> Given problem:
Report back each line of the records that contains the string "Blender".

** Begin Record set **

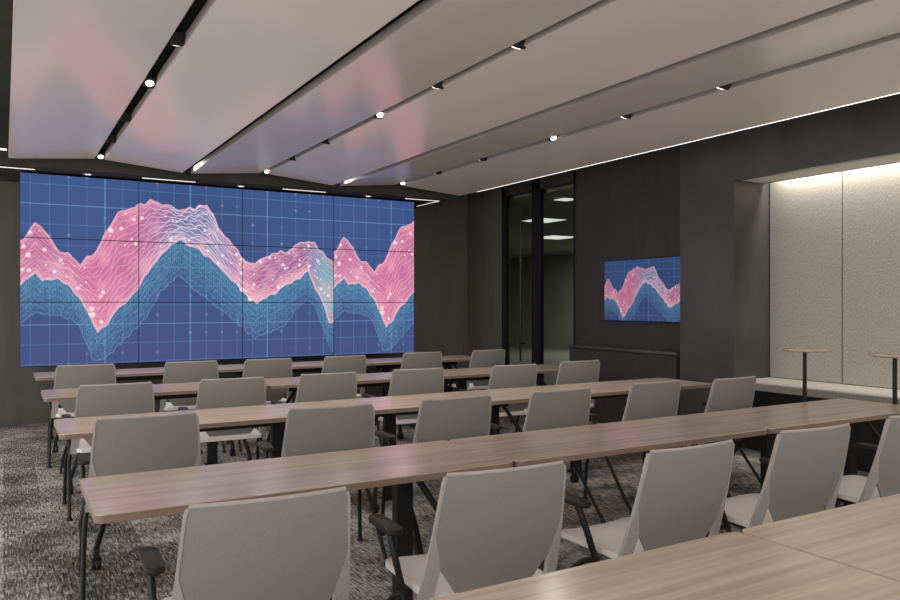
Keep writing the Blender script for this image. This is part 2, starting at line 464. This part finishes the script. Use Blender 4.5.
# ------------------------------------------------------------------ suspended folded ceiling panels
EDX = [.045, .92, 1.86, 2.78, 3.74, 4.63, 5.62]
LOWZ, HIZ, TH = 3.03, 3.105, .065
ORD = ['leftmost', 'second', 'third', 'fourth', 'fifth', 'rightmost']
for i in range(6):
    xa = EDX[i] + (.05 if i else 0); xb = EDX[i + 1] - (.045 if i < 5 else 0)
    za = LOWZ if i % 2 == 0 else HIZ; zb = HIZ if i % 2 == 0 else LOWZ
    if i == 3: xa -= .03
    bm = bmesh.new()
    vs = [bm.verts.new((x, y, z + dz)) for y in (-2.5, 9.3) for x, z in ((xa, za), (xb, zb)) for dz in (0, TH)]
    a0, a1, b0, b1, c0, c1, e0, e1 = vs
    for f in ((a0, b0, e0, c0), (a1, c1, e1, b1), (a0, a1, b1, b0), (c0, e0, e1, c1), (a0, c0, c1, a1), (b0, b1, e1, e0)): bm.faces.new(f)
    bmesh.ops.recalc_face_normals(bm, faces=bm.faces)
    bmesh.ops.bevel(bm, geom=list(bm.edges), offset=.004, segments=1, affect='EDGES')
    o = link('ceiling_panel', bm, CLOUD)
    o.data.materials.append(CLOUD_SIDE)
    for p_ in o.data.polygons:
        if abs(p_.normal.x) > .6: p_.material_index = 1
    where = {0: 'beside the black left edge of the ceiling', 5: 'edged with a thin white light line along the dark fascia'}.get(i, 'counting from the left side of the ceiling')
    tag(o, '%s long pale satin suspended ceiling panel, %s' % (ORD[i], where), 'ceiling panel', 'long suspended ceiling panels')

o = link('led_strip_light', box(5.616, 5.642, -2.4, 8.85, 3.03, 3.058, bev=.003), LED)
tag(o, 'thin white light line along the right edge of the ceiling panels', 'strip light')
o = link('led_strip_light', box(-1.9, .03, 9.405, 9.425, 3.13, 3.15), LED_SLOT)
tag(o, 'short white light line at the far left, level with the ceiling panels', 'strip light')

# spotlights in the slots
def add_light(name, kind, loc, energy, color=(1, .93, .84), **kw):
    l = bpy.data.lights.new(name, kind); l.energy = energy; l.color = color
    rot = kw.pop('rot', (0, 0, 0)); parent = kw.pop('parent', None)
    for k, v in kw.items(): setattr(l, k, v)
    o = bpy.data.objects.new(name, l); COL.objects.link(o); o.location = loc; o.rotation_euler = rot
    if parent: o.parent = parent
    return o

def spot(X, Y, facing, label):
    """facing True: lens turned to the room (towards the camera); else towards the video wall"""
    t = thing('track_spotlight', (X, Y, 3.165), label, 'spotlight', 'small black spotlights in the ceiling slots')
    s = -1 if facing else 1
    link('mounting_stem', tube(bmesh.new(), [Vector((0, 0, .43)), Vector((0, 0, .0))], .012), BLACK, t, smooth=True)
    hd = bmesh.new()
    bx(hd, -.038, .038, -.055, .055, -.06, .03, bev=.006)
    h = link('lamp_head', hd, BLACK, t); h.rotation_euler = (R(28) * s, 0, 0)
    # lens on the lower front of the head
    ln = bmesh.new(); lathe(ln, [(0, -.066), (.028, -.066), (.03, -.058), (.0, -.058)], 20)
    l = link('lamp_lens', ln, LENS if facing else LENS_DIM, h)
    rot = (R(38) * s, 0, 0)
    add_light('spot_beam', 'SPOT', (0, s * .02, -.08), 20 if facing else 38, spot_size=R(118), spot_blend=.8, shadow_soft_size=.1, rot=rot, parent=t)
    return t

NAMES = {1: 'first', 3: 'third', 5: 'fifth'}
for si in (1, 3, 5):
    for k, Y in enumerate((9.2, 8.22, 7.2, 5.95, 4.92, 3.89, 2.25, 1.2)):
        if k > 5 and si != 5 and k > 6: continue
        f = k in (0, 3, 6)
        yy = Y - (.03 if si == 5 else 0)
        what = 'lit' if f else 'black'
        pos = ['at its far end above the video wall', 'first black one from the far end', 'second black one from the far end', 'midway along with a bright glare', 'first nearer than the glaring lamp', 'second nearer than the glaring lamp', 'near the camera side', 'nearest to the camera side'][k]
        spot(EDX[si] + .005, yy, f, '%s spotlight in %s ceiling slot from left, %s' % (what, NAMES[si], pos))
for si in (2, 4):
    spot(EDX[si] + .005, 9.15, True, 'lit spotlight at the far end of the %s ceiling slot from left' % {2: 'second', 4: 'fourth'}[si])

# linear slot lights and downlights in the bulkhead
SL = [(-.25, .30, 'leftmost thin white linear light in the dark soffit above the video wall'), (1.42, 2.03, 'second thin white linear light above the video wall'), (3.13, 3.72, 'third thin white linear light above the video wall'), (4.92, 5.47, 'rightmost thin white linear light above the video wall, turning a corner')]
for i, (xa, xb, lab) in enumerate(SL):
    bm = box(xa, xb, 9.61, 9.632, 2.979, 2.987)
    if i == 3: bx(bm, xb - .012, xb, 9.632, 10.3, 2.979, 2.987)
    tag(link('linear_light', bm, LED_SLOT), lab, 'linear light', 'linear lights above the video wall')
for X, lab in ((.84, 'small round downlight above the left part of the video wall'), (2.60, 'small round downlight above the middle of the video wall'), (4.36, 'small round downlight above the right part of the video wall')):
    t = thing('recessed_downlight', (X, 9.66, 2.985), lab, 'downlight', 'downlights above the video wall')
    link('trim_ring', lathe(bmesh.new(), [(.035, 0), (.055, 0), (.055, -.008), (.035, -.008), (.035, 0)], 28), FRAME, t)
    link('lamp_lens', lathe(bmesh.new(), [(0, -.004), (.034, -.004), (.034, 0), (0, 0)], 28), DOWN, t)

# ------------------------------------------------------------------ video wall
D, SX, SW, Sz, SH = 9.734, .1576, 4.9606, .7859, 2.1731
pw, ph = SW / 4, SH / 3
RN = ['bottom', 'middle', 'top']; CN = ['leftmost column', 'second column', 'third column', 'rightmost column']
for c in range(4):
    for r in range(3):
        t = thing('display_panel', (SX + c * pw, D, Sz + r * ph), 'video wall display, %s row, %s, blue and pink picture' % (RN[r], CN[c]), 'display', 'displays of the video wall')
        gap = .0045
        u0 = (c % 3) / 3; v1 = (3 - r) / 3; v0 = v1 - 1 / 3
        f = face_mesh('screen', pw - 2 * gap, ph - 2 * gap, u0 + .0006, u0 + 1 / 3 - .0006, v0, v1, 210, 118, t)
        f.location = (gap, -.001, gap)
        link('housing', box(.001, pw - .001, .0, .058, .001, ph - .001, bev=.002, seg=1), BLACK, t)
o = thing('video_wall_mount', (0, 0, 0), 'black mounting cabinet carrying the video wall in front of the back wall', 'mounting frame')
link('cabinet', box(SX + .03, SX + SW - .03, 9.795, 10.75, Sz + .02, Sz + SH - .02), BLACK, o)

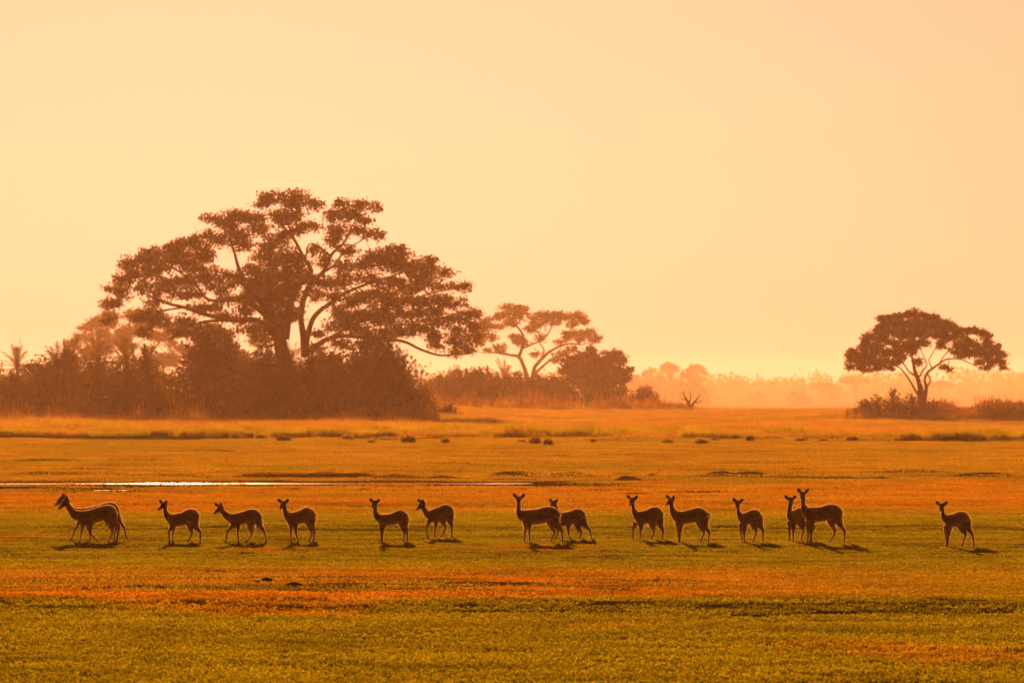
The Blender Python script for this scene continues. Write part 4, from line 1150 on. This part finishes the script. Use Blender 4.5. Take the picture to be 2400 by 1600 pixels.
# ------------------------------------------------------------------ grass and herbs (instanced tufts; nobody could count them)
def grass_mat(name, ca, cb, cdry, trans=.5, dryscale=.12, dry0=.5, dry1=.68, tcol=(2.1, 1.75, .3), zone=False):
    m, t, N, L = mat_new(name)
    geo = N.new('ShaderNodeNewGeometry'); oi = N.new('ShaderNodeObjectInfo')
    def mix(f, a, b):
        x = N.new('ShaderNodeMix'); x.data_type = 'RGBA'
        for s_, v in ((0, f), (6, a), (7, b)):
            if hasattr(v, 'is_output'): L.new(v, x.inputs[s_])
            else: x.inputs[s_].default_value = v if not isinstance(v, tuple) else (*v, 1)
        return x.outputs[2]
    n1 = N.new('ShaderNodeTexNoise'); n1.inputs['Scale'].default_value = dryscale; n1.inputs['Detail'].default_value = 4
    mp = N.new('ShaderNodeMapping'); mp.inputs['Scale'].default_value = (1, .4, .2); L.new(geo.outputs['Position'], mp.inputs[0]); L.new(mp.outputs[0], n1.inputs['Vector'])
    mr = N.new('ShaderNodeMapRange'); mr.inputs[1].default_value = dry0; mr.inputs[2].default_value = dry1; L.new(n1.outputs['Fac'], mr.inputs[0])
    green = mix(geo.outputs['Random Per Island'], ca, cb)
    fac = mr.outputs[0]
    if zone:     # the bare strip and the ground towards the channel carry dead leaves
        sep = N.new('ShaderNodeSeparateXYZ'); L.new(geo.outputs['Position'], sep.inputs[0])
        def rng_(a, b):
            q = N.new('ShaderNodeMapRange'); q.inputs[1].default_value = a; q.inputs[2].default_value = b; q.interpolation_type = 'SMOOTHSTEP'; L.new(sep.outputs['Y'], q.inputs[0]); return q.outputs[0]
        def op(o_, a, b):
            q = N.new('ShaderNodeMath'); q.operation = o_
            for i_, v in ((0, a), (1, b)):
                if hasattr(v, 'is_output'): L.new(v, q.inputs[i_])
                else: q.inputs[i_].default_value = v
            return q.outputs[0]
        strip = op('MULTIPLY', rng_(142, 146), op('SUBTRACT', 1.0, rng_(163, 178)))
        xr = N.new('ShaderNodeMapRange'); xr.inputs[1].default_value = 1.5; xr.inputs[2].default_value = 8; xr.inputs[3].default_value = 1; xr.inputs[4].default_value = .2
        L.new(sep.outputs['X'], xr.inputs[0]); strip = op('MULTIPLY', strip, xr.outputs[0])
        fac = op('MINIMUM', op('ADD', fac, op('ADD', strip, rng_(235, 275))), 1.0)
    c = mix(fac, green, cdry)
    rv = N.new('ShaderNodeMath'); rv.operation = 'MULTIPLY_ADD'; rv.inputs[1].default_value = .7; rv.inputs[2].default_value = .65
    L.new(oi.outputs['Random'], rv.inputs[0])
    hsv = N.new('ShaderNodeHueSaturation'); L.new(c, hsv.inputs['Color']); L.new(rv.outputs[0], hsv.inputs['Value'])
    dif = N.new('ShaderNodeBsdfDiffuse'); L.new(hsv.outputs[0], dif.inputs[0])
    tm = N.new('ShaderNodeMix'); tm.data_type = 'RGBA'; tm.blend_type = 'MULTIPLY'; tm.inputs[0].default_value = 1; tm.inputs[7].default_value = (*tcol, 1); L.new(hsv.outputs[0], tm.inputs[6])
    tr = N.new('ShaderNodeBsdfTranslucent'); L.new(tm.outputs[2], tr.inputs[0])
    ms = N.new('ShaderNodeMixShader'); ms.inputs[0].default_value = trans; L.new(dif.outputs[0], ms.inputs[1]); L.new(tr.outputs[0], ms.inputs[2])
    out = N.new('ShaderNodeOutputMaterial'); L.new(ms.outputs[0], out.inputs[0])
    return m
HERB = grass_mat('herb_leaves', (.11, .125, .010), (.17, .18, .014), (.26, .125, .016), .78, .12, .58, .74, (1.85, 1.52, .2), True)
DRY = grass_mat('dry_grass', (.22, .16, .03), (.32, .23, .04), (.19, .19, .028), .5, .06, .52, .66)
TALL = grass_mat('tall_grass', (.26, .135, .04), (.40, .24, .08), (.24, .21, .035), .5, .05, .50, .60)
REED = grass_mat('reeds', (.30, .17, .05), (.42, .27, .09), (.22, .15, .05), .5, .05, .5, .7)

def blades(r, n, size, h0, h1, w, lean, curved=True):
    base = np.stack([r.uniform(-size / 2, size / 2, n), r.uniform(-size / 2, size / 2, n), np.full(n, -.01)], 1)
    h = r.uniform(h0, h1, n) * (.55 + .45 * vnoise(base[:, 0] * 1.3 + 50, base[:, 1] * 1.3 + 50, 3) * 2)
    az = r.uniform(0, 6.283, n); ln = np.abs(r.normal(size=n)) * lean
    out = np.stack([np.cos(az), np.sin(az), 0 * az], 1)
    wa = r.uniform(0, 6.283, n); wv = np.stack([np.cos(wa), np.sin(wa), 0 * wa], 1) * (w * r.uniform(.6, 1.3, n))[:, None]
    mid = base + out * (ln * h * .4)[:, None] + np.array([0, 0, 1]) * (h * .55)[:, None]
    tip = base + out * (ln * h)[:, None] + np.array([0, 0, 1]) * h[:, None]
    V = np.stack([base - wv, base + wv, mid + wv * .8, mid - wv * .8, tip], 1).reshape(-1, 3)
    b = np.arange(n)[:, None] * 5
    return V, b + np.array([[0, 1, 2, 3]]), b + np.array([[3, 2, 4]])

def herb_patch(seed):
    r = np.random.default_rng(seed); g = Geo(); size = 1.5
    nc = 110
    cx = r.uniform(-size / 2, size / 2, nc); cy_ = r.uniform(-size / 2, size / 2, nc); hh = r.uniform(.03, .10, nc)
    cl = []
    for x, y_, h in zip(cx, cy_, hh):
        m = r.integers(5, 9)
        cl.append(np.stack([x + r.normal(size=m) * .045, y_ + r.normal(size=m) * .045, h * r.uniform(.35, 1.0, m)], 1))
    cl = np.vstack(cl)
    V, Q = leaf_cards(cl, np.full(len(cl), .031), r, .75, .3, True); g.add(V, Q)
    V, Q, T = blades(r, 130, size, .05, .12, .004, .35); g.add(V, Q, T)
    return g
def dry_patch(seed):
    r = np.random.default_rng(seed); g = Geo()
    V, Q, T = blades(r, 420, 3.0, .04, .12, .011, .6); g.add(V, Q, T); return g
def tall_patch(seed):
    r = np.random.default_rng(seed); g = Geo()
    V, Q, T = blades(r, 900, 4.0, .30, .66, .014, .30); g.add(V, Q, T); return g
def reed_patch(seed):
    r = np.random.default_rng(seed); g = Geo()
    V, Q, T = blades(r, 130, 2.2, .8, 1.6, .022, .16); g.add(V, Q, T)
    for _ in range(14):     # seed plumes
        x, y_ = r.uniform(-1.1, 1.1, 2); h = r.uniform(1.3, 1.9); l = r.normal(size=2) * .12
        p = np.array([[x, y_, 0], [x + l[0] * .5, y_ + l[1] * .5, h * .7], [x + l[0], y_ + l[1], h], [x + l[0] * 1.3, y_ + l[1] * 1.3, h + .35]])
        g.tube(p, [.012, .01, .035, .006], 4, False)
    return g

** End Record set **

> Answer:
Keep writing the Blender script for this image. This is part 2, starting at line 464. This part finishes the script. Use Blender 4.5.
The Blender Python script for this scene continues. Write part 4, from line 1150 on. This part finishes the script. Use Blender 4.5. Take the picture to be 2400 by 1600 pixels.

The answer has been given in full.